Yes, Medina Alvarez saw flashes of the Blasco he had been told about during the interview process, a sinewy Spaniard that wielded his racket like an extension of his own whip-like arm and hit shots that most players couldn’t dream of making.

However, all that was marred by a self-destructive pattern of emotional reactivity that ultimately tanked the talented young star’s first chance to impress his new coach and, consequently, contributed to the Lancers’ season-opening 4-3 loss to Bluefield State College.

“I remember it like it was yesterday,” Blasco recalled. “Coach knew I was good, but when he saw that, he told me I wasn’t good for the team. My emotions dictated the player I was at that moment.”

But that initial evaluation proved to be the first building block for a relationship between the two that has elevated Blasco’s game to the elite tier of the Big South and brought the Longwood men’s program along with it.

Through a steady stream of tough love and blunt criticism of his overlooked shortcomings, Blasco ultimately relented to Medina Alvarez’s brand of coaching. Now through nearly two years working alongside each other, Blasco has already set numerous school records and is in position to own them all by the end of his senior season.

Moreover, the once-rocky relationship with Medina Alvarez has evolved from mentor-mentee to something well beyond that.

“Coach Medina, he became like a father to me,” Blasco said. “He took care of me, and he changed me as a person. It’s not even really about the tennis. I focus more on changing as a person and growing up than playing tennis. Anyone can hit a ball, but at the end of the day, your emotions dictate your ability to make the ball go where you want it to go.”

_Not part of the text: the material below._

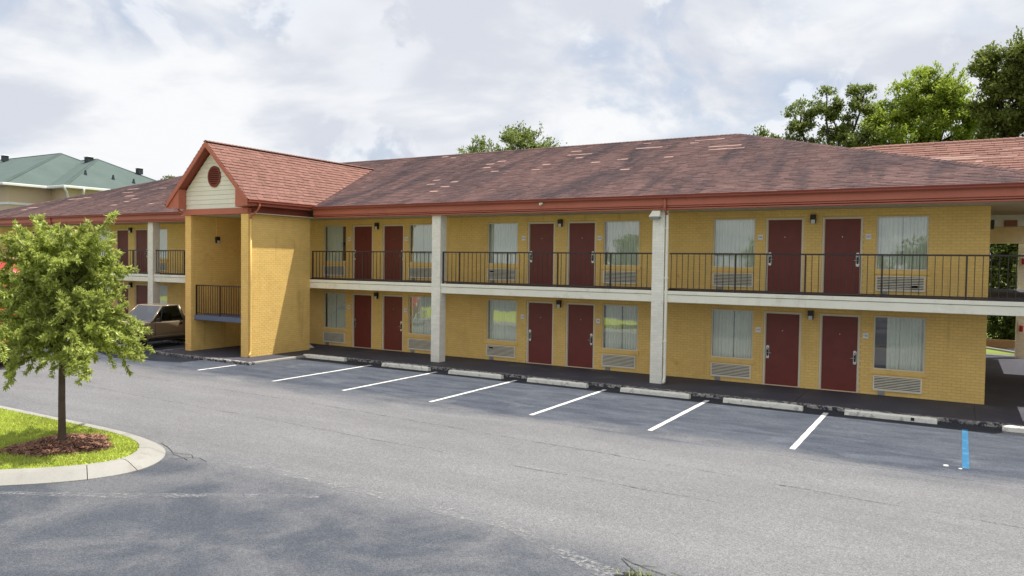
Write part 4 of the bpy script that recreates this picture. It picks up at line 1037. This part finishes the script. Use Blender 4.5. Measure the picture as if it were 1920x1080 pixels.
def bg_tree(name, base, h, blobs, mat, nleaf, lsize, label, group, seed, bark='bark_dark', stems=1, wisps=14):
    """blobs: (dx, dy, z, rx, rz, weight). leaf clumps ride on twigs spread through each blob"""
    rnd = random.Random(seed); base = Vector(base); root = empty(name, base, label, 'tree', group)
    wood = MB(); lv = MB(); wsum = sum(b[5] for b in blobs)
    zc = min(b[2]-b[4]*.5 for b in blobs)
    fork = base+Vector((rnd.uniform(-.2,.2), 0, max(1.0, zc*.6)))
    wood.path([base-Vector((0,0,.1)), base+Vector((0,0,.3)), base.lerp(fork, .5)+Vector((.08,0,0)), fork], [h*.030, h*.024, h*.020, h*.017], 8)
    for (dx, dy, z, rx, rz, wt) in blobs:
        c = base+Vector((dx, dy, z)); hub = c+Vector((0,0,-rz*.45))
        wood.path(bend(fork, hub, .15, rnd, 5, .06), [h*.011, h*.009, h*.0075, h*.006, h*.005, h*.0035], 6)
        ncl = int(nleaf*wt/wsum/30)
        subs = []
        for i in range(max(6, int(12*rx))):
            v = rvec(rnd); k = .35+.62*rnd.random()**.6; subs.append((c+Vector((v.x*rx*k, v.y*rx*k, v.z*rz*k)), rnd.uniform(.22, .42)*min(rx, 2.2)))
        for i, (p0, rr4) in enumerate(subs):
            wood.path(bend(hub, p0, .12, rnd, 4, .06), [h*.004, h*.0035, h*.003, h*.002, h*.001], 5)
        for i in range(ncl):
            p0, rr4 = subs[rnd.randrange(len(subs))]; v = rvec(rnd)*rr4*rnd.random()**.4
            p = p0+Vector((v.x, v.y, v.z*.75)); out = (p-hub).normalized(); cs = rnd.uniform(.5, 1.3)*lsize*1.7
            for j in range(30):
                q = p+Vector((rnd.gauss(0,.5), rnd.gauss(0,.5), rnd.gauss(0,.36)))*cs
                leaf(lv, q, (out*.5+rvec(rnd)).normalized(), (Vector((0,0,1))+rvec(rnd)*.6).normalized(), lsize*rnd.uniform(.7,1.3), lsize*.28)
        for i in range(wisps):   # shoots that break the outline
            v = rvec(rnd); v.z = abs(v.z)*.9+.1; v.normalize(); p = c+Vector((v.x*rx*.85, v.y*rx*.85, v.z*rz*.85)); q = p+(v+Vector((0,0,.4))+rvec(rnd)*.4).normalized()*rnd.uniform(.4,1.0)*rx*.38
            pt = bend(p, q, 0, rnd, 4, .06); wood.path(pt, [h*.002, h*.0018, h*.0014, h*.001, h*.0006], 4)
            for j in range(26):
                t = rnd.random(); k = min(int(t*4), 3); s = pt[k].lerp(pt[k+1], t*4-k)+rvec(rnd)*lsize*.7
                leaf(lv, s, ((q-p).normalized()+rvec(rnd)).normalized(), Vector((0,0,1)), lsize*rnd.uniform(.6,1.1), lsize*.26)
    build('trunk', wood, bark, root, smooth=True); build('crown', lv, mat, root)
    return root
GT = 'trees behind the motel'
bg_tree('background_tree', (-27.2, 22, G), 12.5, [(-1.6,0,9.9,2.2,1.7,1),(.9,0,10.6,2.6,1.9,1.4),(2.6,0,9.7,1.7,1.5,.7),(-.4,.5,8.2,3.4,2.4,1.2)], 'tree_mid', 24000, .20, 'round mid green treetop showing alone above the middle of the motel roof', GT, 1)
bg_tree('background_tree', (-11.2, 25, G), 11.6, [(.2,0,10.9,.75,.7,.6),(-1.0,0,10.6,.7,.6,.5),(0,0,9.0,1.8,1.6,1)], 'tree_dark', 3200, .19, 'two small leafy tips just above the peak of the motel roof', GT, 2, wisps=5)
bg_tree('background_tree', (-6.9, 24, G), 14, [(-1.9,0,11.9,.85,1.15,.6),(-2.2,0,10.4,1.0,.9,.5),(-.55,0,12.5,.75,1.0,.6),(.1,0,11.4,.85,.8,.5),(1.25,0,12.6,.75,1.0,.6),(1.0,0,10.6,1.1,1.1,.6),(-.6,.4,9.6,2.3,1.5,1.1)], 'tree_mid', 15000, .18, 'thin open tree with separate dark green tufts left of the bright tree', GT, 3, wisps=6)
bg_tree('background_tree', (-2.7, 26, G), 15, [(-.2,0,12.9,1.6,1.5,1),(.9,0,13.2,1.3,1.4,.9),(-1.9,0,11.4,1.6,1.5,1),(.9,.3,11.2,1.9,1.6,1.1),(2.0,0,11.8,1.1,1.3,.6),(-.6,.2,9.6,2.8,2.0,1.3)], 'tree_bright', 48000, .17, 'bright yellow-green rounded tree behind the right end of the roof', GT, 4)
bg_tree('background_tree', (1.6, 23, G), 16, [(-.9,0,13.2,1.3,1.5,1),(.8,0,13.6,1.7,1.7,1.2),(2.2,0,12.2,1.7,2.0,1),(-.6,0,11.3,1.35,1.6,1),(.5,0,11.6,1.5,1.5,1),(-.2,.3,9.6,1.7,1.8,1),(2.0,.5,9.4,1.9,2.0,1)], 'tree_vine', 52000, .19, 'tallest dark vine-hung tree at the right edge above the roof', GT, 5, wisps=20)
bg_tree('background_tree', (-89.0, 40, G), 14, [(0,0,13.0,1.1,1.0,1)], 'tree_dark', 1600, .3, 'tiny dark treetop between the green-roofed building and the gable', GT, 6, wisps=4)
# dense growth beyond the breezeway
GH = 'dense growth beyond the breezeway'
bg_tree('background_tree', (-.2, 20.5, G), 7, [(0,0,1.4,2.2,1.7,1),(.8,0,3.0,2.2,2.0,1.2),(.6,0,4.6,2.2,2.0,1.2),(-.4,.4,6.0,1.7,1.5,1)], 'tree_dark', 22000, .20, 'dark leafy tree seen through the breezeway next to the brick corner', GH, 7, wisps=4)
bg_tree('background_tree', (3.0, 21.5, G), 7, [(-.4,0,1.4,2.2,1.6,1),(-.6,0,3.0,2.2,2.0,1.2),(0,0,4.8,2.2,2.0,1.2),(-.4,.3,6.2,1.9,1.5,1)], 'tree_dark', 22000, .20, 'dark leafy tree seen through the breezeway behind the far post', GH, 8, wisps=4)
tag(build('timber_rail', MB().box(-3, 6, 17.6, 17.75, G-.05, .26), 'timber', bevel=.01), 'low tan timber rail at the edge of the lawn beyond the breezeway', 'rail')
build('lawn', MB().face([(-8, 13.6, G+.02), (.95, 13.4, G+.02), (1.9, 14.1, G+.02), (.2, 16.6, G+.02), (-8, 17.2, G+.02)]), 'lawn_far', kind='structure')
build('lawn_kerb', MB().path([(-8,13.5,G+.04),(.95,13.3,G+.04),(2.0,14.05,G+.04),(.25,16.7,G+.04),(-8,17.3,G+.04)], .07, 6), 'concrete', kind='structure')
sheet('rear_drive', -120, 60, 12.905, 19.0, G-.006, 'asphalt')
# trees across the road, mirrored in the motel windows
GR = 'trees mirrored in the motel windows'
for i, (x, y, h) in enumerate(((-34,-62,6.5),(-19,-70,7.5),(-4,-66,6),(12,-72,7.5),(29,-64,6),(47,-70,7))):
    bg_tree('roadside_tree', (x, y, G), h, [(-2.5,0,h*.5,3.4,h*.26,1),(2.4,.5,h*.55,3.6,h*.27,1),(.2,0,h*.75,2.8,h*.25,1)], ('tree_dark','tree_mid')[i % 2], 3600, .42, 'roadside tree mirrored in the motel windows, %s of the six counting from the left' % ('first','second','third','fourth','fifth','sixth')[i], GR, 40+i, wisps=3)

# ------------------------------------------------------------------ green-roofed building
gb = empty('green_roof_building', (-80, 22, G), 'beige building with grey-green hipped roof, white gutters and roof vents', 'building')
def hip_block(root, x1, y0, y1, apex, ez, xb, name):
    ov = .7
    build('wall', MB().box(xb+ov, x1-ov, y0+ov, y1-ov, G, ez-.02), 'tan_stucco', root)
    A = Vector(apex); B = Vector((xb, A.y, A.z))
    P = [Vector((x1,y0,ez)), Vector((x1,y1,ez)), Vector((xb,y1,ez)), Vector((xb,y0,ez))]
    rf = build('roof', MB().face([P[0], P[1], A]).face([P[3], P[0], A, B]).face([P[1], P[2], B, A]), 'green_shingle', root)
    cap_run(rf, P[0]+Vector((0,0,.02)), A, .16, 'green_shingle'); cap_run(rf, P[1]+Vector((0,0,.02)), A, .16, 'green_shingle'); cap_run(rf, B, A, .16, 'green_shingle')
    build('eave_soffit', MB().box(xb, x1-.05, y0+.05, y1-.05, ez-.16, ez-.10), 'soffit', root)
    build('gutter', MB().box(x1-.02, x1+.16, y0-.16, y1+.16, ez-.20, ez+.02).box(xb, x1-.02, y0-.16, y0+.02, ez-.20, ez+.02), 'trim_white', root, bevel=.03)
    build('trim_band', MB().box(xb+ov-.08, x1-ov+.08, y0+ov-.08, y1-ov+.08, ez-1.75, ez-1.55), 'trim_white', root)
    return rf
hip_block(gb, -69.9, 11.0, 28.4, (-77.5, 19.9, 13.55), 9.5, -100, 'a')
hip_block(gb, -67.3, 14.6, 28.5, (-74.1, 21.55, 13.0), 9.5, -79, 'b')
build('downspout', MB().path([(-67.2,14.5,9.35),(-67.5,14.9,9.0),(-67.85,15.2,8.6),(-67.9,15.2,5.0)], .09, 8), 'trim_white', gb, smooth=True)
build('downspout', MB().path([(-67.15,16.2,9.4),(-67.4,16.3,8.9),(-67.9,16.9,8.45),(-67.9,16.9,5.0)], .10, 8), 'trim_white', gb, smooth=True)
def roof_vent(p, s=1.0):
    p = Vector(p); v = build('roof_vent', MB().box(p.x-.5*s, p.x+.5*s, p.y-.5*s, p.y+.5*s, p.z-.6*s, p.z+.55*s), 'vent_black', gb)
    build('vent_cap', MB().box(p.x-.62*s, p.x+.62*s, p.y-.62*s, p.y+.62*s, p.z+.56*s, p.z+.70*s), 'trim_white', v, bevel=.03)
for p, s in (((-74.4,20.9,12.75), .58), ((-85.8,18.8,13.35), .5), ((-71.5,24.3,11.95), .48), ((-90.5,18.0,13.2), .35), ((-70.0,26.2,11.2), .3)): roof_vent(p, s)
for (x, y) in ((-70.0,18.0),(-69.6,20.4),(-69.2,22.2)):
    z = 9.5+(-67.3-x)*(3.5/6.8); build('pipe_boot', MB().tube((x,y,z-.1),(x,y,z+.42),.16,.07,8), 'vent_black', gb)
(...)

Since Medina Alvarez’s arrival, Blasco has gone 58-11 in singles play, winning more than 84 percent of his matches. In their first year together, Blasco won 30 bouts to break Longwood’s single-season record and last year finished 24-4 en route to his third straight All-Big South first-team recognition.

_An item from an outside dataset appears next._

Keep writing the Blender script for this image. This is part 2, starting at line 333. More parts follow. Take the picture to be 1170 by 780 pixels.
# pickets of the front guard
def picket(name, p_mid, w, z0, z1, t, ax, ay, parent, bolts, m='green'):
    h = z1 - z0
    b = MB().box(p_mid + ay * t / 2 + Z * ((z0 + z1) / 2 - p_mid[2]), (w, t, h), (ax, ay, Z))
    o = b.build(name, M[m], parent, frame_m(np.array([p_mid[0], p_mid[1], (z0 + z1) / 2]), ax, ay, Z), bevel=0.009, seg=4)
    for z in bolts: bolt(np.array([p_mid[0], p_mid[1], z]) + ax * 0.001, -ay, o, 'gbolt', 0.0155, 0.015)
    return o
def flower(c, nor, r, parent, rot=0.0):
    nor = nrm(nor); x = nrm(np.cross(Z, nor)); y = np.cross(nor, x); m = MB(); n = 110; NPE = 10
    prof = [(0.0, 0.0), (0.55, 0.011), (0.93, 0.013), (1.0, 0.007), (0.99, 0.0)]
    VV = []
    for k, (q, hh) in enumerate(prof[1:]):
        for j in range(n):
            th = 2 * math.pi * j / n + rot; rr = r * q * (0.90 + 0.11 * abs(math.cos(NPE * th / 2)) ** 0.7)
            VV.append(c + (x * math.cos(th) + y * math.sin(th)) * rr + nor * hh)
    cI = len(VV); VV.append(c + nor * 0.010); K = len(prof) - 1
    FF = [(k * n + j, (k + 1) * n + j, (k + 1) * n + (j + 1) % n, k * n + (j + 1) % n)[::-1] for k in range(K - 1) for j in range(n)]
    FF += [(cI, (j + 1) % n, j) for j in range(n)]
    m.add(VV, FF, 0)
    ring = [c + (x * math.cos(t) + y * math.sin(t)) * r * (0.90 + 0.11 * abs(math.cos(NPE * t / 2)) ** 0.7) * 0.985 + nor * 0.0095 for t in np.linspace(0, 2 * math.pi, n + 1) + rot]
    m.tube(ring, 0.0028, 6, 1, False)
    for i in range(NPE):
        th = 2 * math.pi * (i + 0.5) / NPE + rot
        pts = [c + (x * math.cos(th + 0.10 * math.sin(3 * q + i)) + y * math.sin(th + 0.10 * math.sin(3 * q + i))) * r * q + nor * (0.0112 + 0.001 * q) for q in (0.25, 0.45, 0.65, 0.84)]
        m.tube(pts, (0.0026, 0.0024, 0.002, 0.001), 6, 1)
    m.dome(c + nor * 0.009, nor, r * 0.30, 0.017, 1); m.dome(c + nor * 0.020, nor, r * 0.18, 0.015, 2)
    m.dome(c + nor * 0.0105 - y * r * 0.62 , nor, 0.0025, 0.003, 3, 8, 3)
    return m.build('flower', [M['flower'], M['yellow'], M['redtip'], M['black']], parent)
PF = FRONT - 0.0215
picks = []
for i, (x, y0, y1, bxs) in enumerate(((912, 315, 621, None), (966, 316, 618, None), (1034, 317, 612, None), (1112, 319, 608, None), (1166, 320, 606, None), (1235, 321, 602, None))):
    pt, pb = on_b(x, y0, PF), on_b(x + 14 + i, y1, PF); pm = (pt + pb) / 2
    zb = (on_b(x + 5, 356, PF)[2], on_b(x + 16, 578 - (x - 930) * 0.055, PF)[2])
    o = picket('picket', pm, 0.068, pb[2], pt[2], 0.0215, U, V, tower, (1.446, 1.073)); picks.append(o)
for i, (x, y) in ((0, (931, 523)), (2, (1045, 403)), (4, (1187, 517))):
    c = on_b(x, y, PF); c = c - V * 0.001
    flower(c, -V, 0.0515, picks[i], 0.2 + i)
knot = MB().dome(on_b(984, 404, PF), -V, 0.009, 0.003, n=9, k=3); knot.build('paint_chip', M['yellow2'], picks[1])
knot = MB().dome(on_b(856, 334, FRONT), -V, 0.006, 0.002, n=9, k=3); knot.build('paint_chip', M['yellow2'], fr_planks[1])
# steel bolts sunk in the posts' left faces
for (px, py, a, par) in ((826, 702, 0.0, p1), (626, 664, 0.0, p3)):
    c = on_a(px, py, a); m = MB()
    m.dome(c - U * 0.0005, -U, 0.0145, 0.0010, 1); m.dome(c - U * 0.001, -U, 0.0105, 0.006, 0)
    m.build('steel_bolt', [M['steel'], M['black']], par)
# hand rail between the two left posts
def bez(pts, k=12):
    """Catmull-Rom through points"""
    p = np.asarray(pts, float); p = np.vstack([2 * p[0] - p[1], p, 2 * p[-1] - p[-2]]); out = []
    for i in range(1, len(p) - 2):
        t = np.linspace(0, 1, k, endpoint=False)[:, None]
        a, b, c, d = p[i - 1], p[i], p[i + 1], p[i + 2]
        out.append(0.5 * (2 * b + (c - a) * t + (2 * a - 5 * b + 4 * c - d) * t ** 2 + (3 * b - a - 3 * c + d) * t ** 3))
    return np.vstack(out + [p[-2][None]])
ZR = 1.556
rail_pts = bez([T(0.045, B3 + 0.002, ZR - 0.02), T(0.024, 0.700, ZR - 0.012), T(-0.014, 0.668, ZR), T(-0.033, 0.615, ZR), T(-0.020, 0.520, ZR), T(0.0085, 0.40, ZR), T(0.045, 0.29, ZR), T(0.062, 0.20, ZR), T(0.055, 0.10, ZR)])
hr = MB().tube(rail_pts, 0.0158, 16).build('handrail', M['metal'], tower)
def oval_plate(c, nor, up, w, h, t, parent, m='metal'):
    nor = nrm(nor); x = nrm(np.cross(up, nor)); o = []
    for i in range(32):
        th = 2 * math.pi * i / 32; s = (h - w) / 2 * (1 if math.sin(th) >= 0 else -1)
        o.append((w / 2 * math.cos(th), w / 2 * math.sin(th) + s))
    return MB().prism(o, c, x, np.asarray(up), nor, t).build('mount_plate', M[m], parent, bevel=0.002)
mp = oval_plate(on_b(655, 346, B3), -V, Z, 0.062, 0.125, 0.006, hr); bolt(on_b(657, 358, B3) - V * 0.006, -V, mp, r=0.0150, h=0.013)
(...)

Now as a senior, it’s not just the Longwood crowd that is taking notice — this year Blasco was hand-picked to represent the Big South Conference at the prestigious Intercollegiate Tennis Association Oracle Masters, a three-day tournament in Malibu, California, that is the premier fall tournament in all of college tennis.

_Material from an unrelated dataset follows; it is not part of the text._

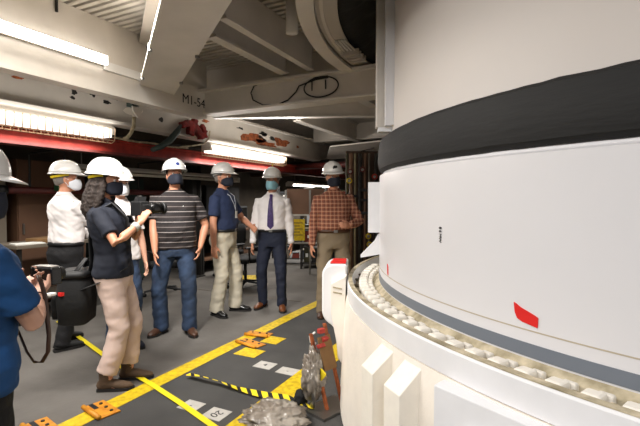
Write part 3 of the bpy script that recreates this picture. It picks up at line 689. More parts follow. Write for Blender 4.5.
# benches with equipment behind the people in the middle
bench(-5.9, 7.6, 2.6, .7, .80, 'long desk with electronics behind the two polo shirt men', 'brown_cab')
bench(-6.1, 11.0, 1.8, .7, .85, 'far desk below the lit fixture behind the tie man', 'dark_metal')
random.seed(5)
cols = ['junk_a', 'junk_b', 'junk_c', 'junk_d', 'teal', 'plate_grey', 'olive', 'black']
items = [('grey monitor with dark screen on the long desk, left one', -5.95, 6.6, .55, .38), ('grey monitor with dark screen on the long desk, middle one', -5.95, 7.3, .5, .36), ('grey monitor with dark screen on the long desk, right one', -5.95, 8.1, .5, .36)]
for lab, x, y_, wd, ht in items:
    m_ = empty('monitor', (x, y_, .8005), .3, lab, 'monitor'); obj('stand', boxb(NB(), (-.09, -.1, 0), (.09, .1, .015)), 'black', m_); obj('neck', boxb(NB(), (-.02, -.03, .015), (.02, .03, .14)), 'black', m_)
    obj('casing', boxb(NB(), (-.02, -wd / 2, .12), (.03, wd / 2, .12 + ht)), 'junk_b', m_, bevel=.006); obj('screen', boxb(NB(), (.0305, -wd / 2 + .03, .15), (.034, wd / 2 - .03, .09 + ht)), 'black_gloss', m_)
def shelf_unit(c, w_, d_, h_, lv, rz_, label, m='dark_metal', tagc=''):
    s = empty('shelf_unit', c, rz_, label, 'shelves')
    for sx in (-1, 1):
        for sy in (-1, 1): obj('post', boxb(NB(), (sx * w_ / 2 - .02, sy * d_ / 2 - .02, 0), (sx * w_ / 2 + .02, sy * d_ / 2 + .02, h_)), m, s)
    zs = [h_ * (i + .3) / lv for i in range(lv)]
    for z in zs: obj('shelf', boxb(NB(), (-w_ / 2, -d_ / 2, z - .02), (w_ / 2, d_ / 2, z)), m, s)
    Mx = Matrix.Translation(c) @ Matrix.Rotation(rz_, 4, 'Z'); k = 0
    nm = {'junk_a': 'dull brown', 'junk_b': 'slate grey', 'junk_c': 'rusty red', 'junk_d': 'khaki', 'teal': 'dark green', 'plate_grey': 'pale grey', 'olive': 'olive', 'black': 'black'}
    pos = ['at its left end', 'second from its left', 'third from its left', 'fourth from its left', 'at its right end']
    for li, z in enumerate(zs):
        x = -w_ / 2 + .05; j = 0
        while x < w_ / 2 - .16 and j < 5:
            bw = random.uniform(.12, .26); bh = random.uniform(.10, min(.3, h_ / lv - .1)); mm_ = random.choice(cols)
            if x + bw > w_ / 2 - .03: break
            q = Mx @ Vector((x + bw / 2, 0, z + .0005))
            e = empty('storage_bin', q, rz_, f'{nm[mm_]} bin {pos[j]}, {["bottom","second","third","top","fifth"][li]} shelf of {tagc}', 'bin', 'bins on ' + tagc)
            b = NB(); hw = bw / 2; prism(b, [(-hw, -.12, 0), (-hw + .01, -.12, bh), (hw - .01, -.12, bh), (hw, -.12, 0)], (0, .24, 0)); obj('body', b, mm_, e)
            obj('lid', box(NB(), (0, 0, bh + .008), (bw + .01, .26, .016)), random.choice(cols), e)
            if j % 2 == 0: obj('bin_label', box(NB(), (0, -.121, bh * .5), (bw * .4, .003, bh * .25)), 'paper', e)
            x += bw + random.uniform(.02, .08); j += 1; k += 1
    return s
shelf_unit(Vector((-4.3, 8.6, 0)), 1.7, .35, 1.75, 4, R(26), 'tall dark shelf unit with mixed bins between navy polo man and tie man', 'dark_metal', 'unit behind office chair')
q = D(262, 199, 9.6); 
shelf_unit(Vector((D(330, 199, 9.0).x, D(330, 199, 9.0).y, 0)), 1.2, .35, 1.7, 4, R(26), 'dark shelf unit with bins seen between tie man and plaid shirt man', 'dark_metal', 'unit behind plaid shirt man')
# framed dark board, yellow sign and rails between tie man and plaid man
def at_depth(px, py, t): return D(px, py, t)
bo = empty('notice_stand', (D(303, 199, 8.2).x, D(303, 199, 8.2).y, 0), R(26), 'metal rail stand holding yellow sign below a dark brown board', 'stand')
S_ = 8.2 / FPX
def lx(px): return (px - 303) * S_
def lz(py): return CAMZ + (199 - py) * S_
obj('board', boxb(NB(), (lx(287), -.01, lz(214)), (lx(325), .01, lz(189))), 'brown_cab', bo)
for py in (215, 243, 228): obj('rail', boxb(NB(), (lx(285), -.045, lz(py) - .015), (lx(326), -.015, lz(py) + .015)), 'plate_grey', bo)
for px in (286, 310, 325): obj('post', boxb(NB(), (lx(px) - .018, -.08, 0), (lx(px) + .018, -.046, lz(190))), 'steel', bo)
sg = obj('sign', boxb(NB(), (lx(289), -.12, lz(240)), (lx(305), -.10, lz(219))), 'yellow', bo)
for k in range(5): obj('print_line', boxb(NB(), (lx(291), -.1215, lz(223 + 3 * k)), (lx(303 - (k % 2) * 3), -.1205, lz(222.2 + 3 * k))), 'brown_wall', sg)
obj('notice', boxb(NB(), (lx(307), -.12, lz(223)), (lx(314), -.105, lz(215))), 'lanyard', bo)
# pipe rack to the right of the plaid man
pr = empty('pipe_rack', (D(362, 199, 6.6).x, D(362, 199, 6.6).y, 0), R(26), 'dark rack of vertical pipes with red and yellow valves beside the stage', 'pipe rack')
S2 = 6.6 / FPX
def qx(px): return (px - 362) * S2
def qz(py): return CAMZ + (199 - py) * S2
obj('back_panel', boxb(NB(), (qx(346), .12, 0.02), (qx(388), .15, 2.2)), 'brown_wall', pr)
for px, r_, m_ in ((347, .02, 'olive'), (351, .03, 'brown_cab'), (355, .018, 'junk_d'), (360, .028, 'dark_metal'), (365, .02, 'brown_cab'), (369, .016, 'junk_a'), (376, .03, 'dark_metal'), (382, .02, 'junk_c')):
    b = NB(); tube(b, [(qx(px), 0, 0.02), (qx(px), 0, 2.15)], r_, 10); obj('pipe', b, m_, pr, True)
for px, py in ((364, 190), (364, 200), (366, 213), (352, 196)): obj('pipe_bracket', boxb(NB(), (qx(px) - .08, -.05, qz(py) - .02), (qx(px) + .08, .06, qz(py) + .02)), 'black', pr)
for px, py, m_ in ((349, 181, 'yellow'), (368, 236, 'yellow'), (369, 244, 'yellow'), (362, 170, 'dark_red'), (374, 177, 'red_paint'), (357, 224, 'dark_red'), (350, 172, 'dark_red')):
    c = Vector((qx(px), -.07, qz(py))); v_ = NB(); tube(v_, [c, c + Vector((0, .06, 0))], .02, 8); v = obj('valve', v_, 'steel', pr); b = NB(); tube(b, [c + Vector((.035 * math.cos(R(a_)), -.01, .035 * math.sin(R(a_)))) for a_ in range(0, 361, 30)], .010, 6); obj('hand_wheel', b, m_, v, True)
obj('base', boxb(NB(), (qx(345), -.1, 0), (qx(389), .16, .02)), 'dark_metal', pr)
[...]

And just as he’s grown on the court, so too has Blasco grown as a person.

“As I explained to him, the things he’s learning to do on the tennis court will become assets to his life after college,” Medina Alvarez said. “His grades have improved, his command of the team has improved, and he’s matured tremendously. He embodies what we are trying to build here, and his team completely respects him inside and outside the court.”

With Blasco leading the way with his play and his voice, the Lancers’ ceiling in 2020 is as high as that of their senior ace: Limitless.